今年の五月の連休はなんとなく猫と過ごしながらニャコニャコ遊んだりしてモフモフ過ごしました。まだ蝉も虫もほとんど鳴かない、五月の新緑の静けさがいいなと思い、作りました。
今回はピアノがペダルを踏みっぱなしです。ずっと音はいつまでも響いている、というイメージです。おかげで見づらいですね笑。
画質が悪くて音がよく見えない時は、
ここの設定画面でいい画質を選んでください。
そもそも音は途切れだり終わったりしているのでしょうか。
音符に関わらず、人に聞こえる聞こえないに関わらず、音はずっとそこにあって永遠に鳴り響いているのでは、、静けさという音の海はずっと満たされているのでは。
この美しいメロディを、いかにも子供が歌いやすい簡易なアレンジで歌う、歌わせる童謡合唱という文化はあくまで文化の継承の役割において行われているであり、本来はもっと表現範囲の広い芸術であると思います。
日本の童謡の旋律には、霊的で、静けさを感じます。
日本の音楽に限らず、民俗の音楽は、土地に溶け込み魂を揺さぶる要素を感じます。
今回はペダルを踏みっぱなしなので音の被りによる響きの不協和、不意図な響きに空間がならないように流れの中で響く感じの丁度良さを調節しながら作りました。
例えば上図、丸Aの音のあと丸Bの音がなりますが、これは完全四度なので、いわゆるよく響くのですが、二つの音のタイミング、音の強さを間違うと「なんかウザい完全四度の協和感」が私は気に入りません。

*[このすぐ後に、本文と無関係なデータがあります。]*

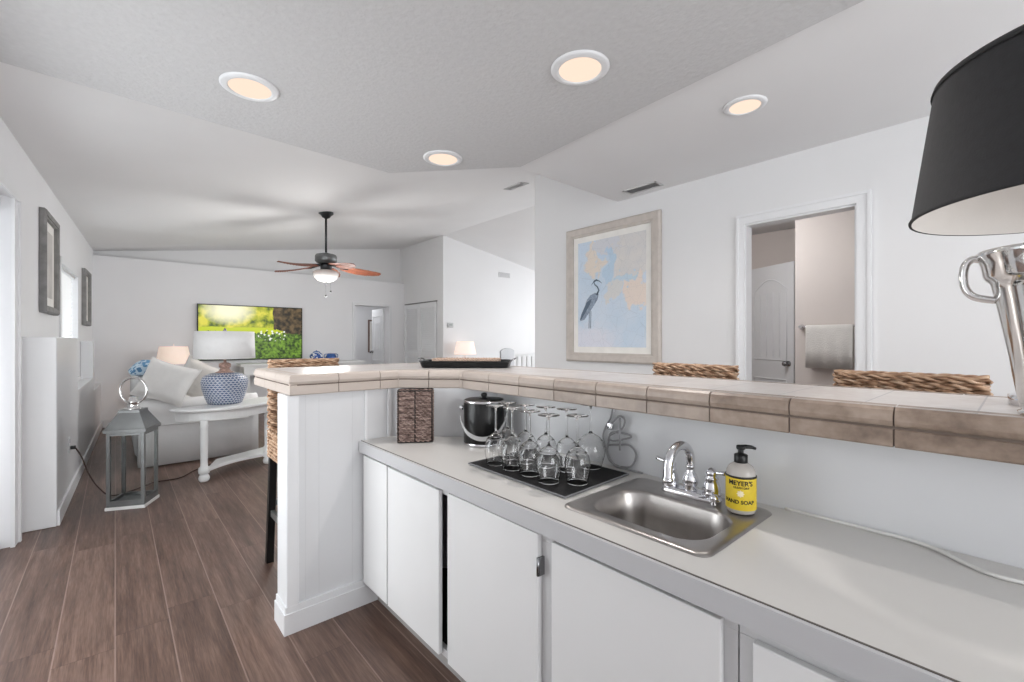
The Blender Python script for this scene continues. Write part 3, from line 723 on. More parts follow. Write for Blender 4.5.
# ------------------------------------------------------------------ wicker bar stools
def make_stool():
    g = thing('bar_stool', '', 'stool')
    # local: front towards -y, back at +y ; backrest centre y=+.20
    mb = MB()
    strand_rows(mb, rrect(-.183, .183, .187, .226, .018, 3), [.735 + i * .0182 for i in range(20)], r=.0062, amp=.0075, per=.085)
    for q in range(4): mb.tube([(x, .189 + q * .0115 + .004 * sin(x * 70 + q * 2), 1.090 + .004 * cos(x * 70 + q * 2)) for x in [-.186 + .372 * i / 70 for i in range(71)]], .0062, 6)
    mb.build('backrest', WICK, g)
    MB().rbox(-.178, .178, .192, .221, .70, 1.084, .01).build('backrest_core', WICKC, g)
    mb = MB()
    strand_rows(mb, rrect(-.185, .185, -.21, .225, .03, 3), [.585 + i * .0182 for i in range(8)], r=.0062, amp=.0075, per=.085)
    for q in range(30): mb.tube([(-.18 + .36 * i / 30, -.20 + q * .0138, .722 + .003 * sin(i * 1.6 + q * pi)) for i in range(31)], .0058, 5)
    mb.build('seat', WICK, g)
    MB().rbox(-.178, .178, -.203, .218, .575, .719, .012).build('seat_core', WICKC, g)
    for x, y in ((-.168, -.19), (.168, -.19), (-.168, .195), (.168, .195)):
        sx, sy = (1 if x > 0 else -1), (1 if y > 0 else -1)
        a, b = .018, .018
        lo = [(x + sx * .015 + i * a, y + sy * .012 + j * b, 0) for i, j in ((-1, -1), (1, -1), (1, 1), (-1, 1))]
        hi = [(x + i * a, y + j * b, .58) for i, j in ((-1, -1), (1, -1), (1, 1), (-1, 1))]
        MB().loft([lo, hi], True, True, False).build('leg', LEGB, g, bevel=.002)
    for p, q, z in (((-.174, -.175), (-.174, .180), .27), ((.174, -.175), (.174, .180), .27), ((-.155, -.196), (.155, -.196), .22), ((-.155, .2), (.155, .2), .32)):
        mb = MB()
        if p[0] == q[0]: mb.box(p[0] - .009, p[0] + .009, p[1], q[1], z - .016, z + .016)
        else: mb.box(p[0], q[0], p[1] - .009, p[1] + .009, z - .016, z + .016)
        mb.build('stretcher', STRETCH, g)
    return g
st = make_stool()
sp = [((.812, 2.50, 0), 0, 'woven wicker bar stool tucked under the left end of the bar'), ((1.70, .958, 0), R(-90), 'woven wicker bar stool below the framed heron map'), ((1.70, .250, 0), R(-90), 'woven wicker bar stool in front of the bathroom doorway')]
for i, (l, rz, lb) in enumerate(sp):
    o = st if i == 0 else copy_tree(st); o.location = l; o.rotation_euler.z = rz; o['label'] = lb; o['group'] = 'wicker bar stools behind the bar'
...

いかにも四度で響いているから、おまえら全員了承すべきだ、という機能和声音楽文化が相変わらずにもたらす同調圧力が気に入りません(そう教育されて受け入れた自分の責任だが)。
またそのあと丸Cの音がなると、三音が響く結果となり、他の音も背景で薄くなっていますから、いかにも不協和な空間になり、工夫しないとなんともダラダラ音をよだれのようにたれながす感じで聞くに耐えません。
今回はこうした被りの音のタイミング、強さ、響き感において、音を区切らずともちょうど良い響きで鳴るように聞きながら作ってきました。一定的なリズムの流れを持たない私の作品ならそれができます。所詮はただ自分が好むかんじ、というだけでなんの正統性もないのですが。

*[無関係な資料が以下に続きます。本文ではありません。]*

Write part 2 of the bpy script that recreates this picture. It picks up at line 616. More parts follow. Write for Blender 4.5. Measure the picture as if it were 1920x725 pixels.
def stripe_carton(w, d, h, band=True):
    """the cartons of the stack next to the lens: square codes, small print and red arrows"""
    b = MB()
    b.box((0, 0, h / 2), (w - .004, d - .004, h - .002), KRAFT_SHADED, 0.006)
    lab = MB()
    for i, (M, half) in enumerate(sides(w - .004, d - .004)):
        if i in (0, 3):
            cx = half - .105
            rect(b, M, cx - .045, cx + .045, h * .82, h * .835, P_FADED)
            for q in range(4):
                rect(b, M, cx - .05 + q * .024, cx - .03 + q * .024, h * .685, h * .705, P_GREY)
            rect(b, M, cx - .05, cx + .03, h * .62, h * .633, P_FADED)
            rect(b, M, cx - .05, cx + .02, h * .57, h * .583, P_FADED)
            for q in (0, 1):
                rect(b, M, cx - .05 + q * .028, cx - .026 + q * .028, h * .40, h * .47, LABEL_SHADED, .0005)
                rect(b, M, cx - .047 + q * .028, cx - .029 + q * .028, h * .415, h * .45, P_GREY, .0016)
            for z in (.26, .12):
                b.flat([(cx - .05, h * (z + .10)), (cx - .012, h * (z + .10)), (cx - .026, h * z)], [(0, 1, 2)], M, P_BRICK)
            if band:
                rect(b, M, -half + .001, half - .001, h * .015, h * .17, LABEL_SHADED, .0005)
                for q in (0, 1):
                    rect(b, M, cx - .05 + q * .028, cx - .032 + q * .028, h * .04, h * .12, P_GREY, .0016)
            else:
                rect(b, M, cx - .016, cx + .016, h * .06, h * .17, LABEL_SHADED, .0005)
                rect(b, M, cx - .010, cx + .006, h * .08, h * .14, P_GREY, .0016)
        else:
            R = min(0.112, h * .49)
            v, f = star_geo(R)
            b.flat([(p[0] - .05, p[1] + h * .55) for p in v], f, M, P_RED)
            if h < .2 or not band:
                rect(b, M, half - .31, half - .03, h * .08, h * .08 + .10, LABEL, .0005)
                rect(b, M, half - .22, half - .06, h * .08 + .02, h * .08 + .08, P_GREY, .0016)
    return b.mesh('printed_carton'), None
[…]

鳴った音ではなく、音が止まった時、各々の役目を終えた音たちが重なり合って残響がキラキラと光る様子を聞いていただければそれが今回の意図です。
音を区切ればいい、というのは西欧的です。庭の植物を見栄えがいいように四角とか丸に切ればいい、というような感覚です。植物の立場を思うと妙な痛々しさを感じます。

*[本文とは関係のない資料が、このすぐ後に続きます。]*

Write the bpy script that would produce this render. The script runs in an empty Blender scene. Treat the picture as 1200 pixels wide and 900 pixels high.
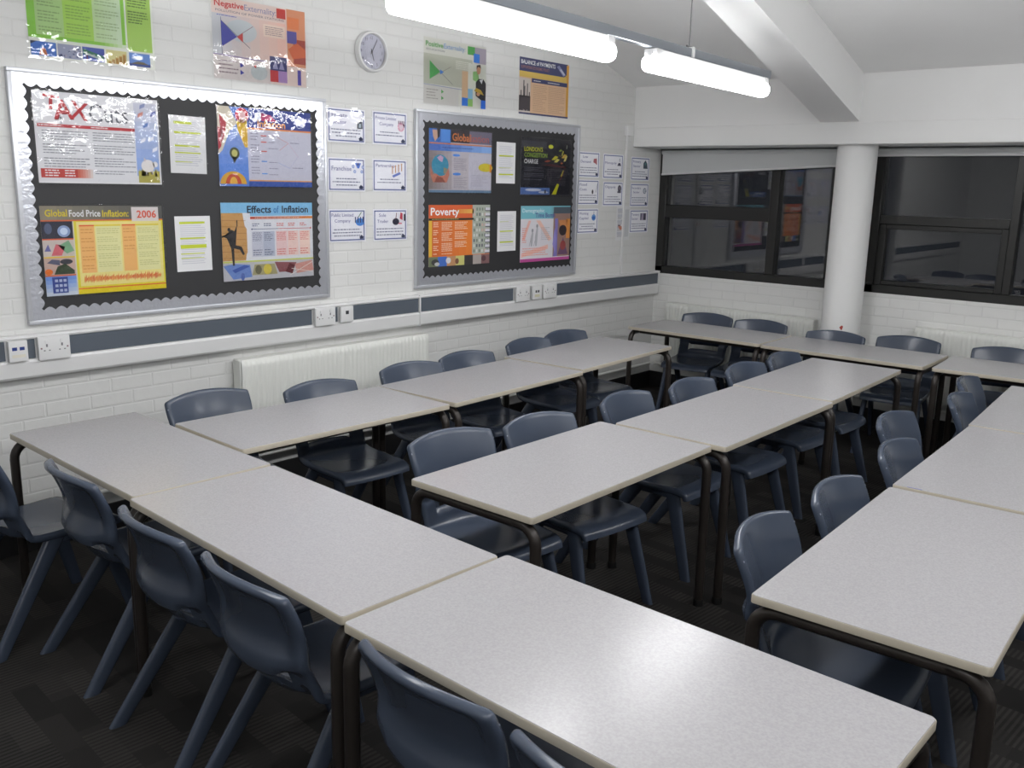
import bpy, bmesh, math, random
from mathutils import Vector, Matrix, Euler
random.seed(7)
sc = bpy.context.scene
COL = sc.collection
R = math.radians

# ------------------------------------------------------------------ materials
def lin(c):
    return tuple((v/12.92 if v <= .04045 else ((v+.055)/1.055)**2.4) for v in [x/255. for x in c])
_mats = {}
def mat(name, rgb, rough=.5, metal=0., spec=.5, coat=0.):
    if name in _mats: return _mats[name]
    m = bpy.data.materials.new(name); m.use_nodes = True
    b = m.node_tree.nodes['Principled BSDF']
    b.inputs['Base Color'].default_value = (*lin(rgb), 1)
    b.inputs['Roughness'].default_value = rough
    b.inputs['Metallic'].default_value = metal
    b.inputs['Specular IOR Level'].default_value = spec
    b.inputs['Coat Weight'].default_value = coat
    _mats[name] = m
    return m
def ink(rgb):
    return mat('ink_%d_%d_%d' % tuple(rgb), rgb, .55)
def nodes(m):
    nt = m.node_tree
    return nt, nt.nodes['Principled BSDF']
def add(nt, t, **kw):
    n = nt.nodes.new(t)
    for k, v in kw.items(): setattr(n, k, v)
    return n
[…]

西洋庭園には支配と力の象徴のような脅迫感を感じます。
そうではなく、鳴り響いてしまうことを受け入れ、それがお互い邪魔にならないように作ることはできないのでしょうか。
もし変な響きなる時は、次の音を遅らせる、前の音の強さを弱くする、他の音を加える、といった行為によって自分が望むタイミングで作る音楽の周辺をコントロールするわけです。旋律以外の音は「伴奏」ではありません。それらは自然に庭に生えてくれるように配置する、石や、段差、虫たち、といってもいいです。
しかしながら、結局は支配しようとしてしまってるんですね。共存したい、と言いつつ支配しようとしてしまう。
近所の川でこいのぼりが空を泳いでいました。
風に揺られ、意志もなく泳ぐ姿はとても不思議な光景です。
同時に、人がこいのぼりに興味すら覚えなくなってしまう時代にならないといいな、
と思います。
でも子供はきっといつの時代も喜ぶでしょう。
多分それは不思議だからではないでしょうか。こいのぼりが風に揺れて泳ぐ意味など、何もないけれど、心はいろんな意味を求め、ぼんやりと浮かぶ答えで遊べるから。
そういう平和な日々が少しでも続きますように。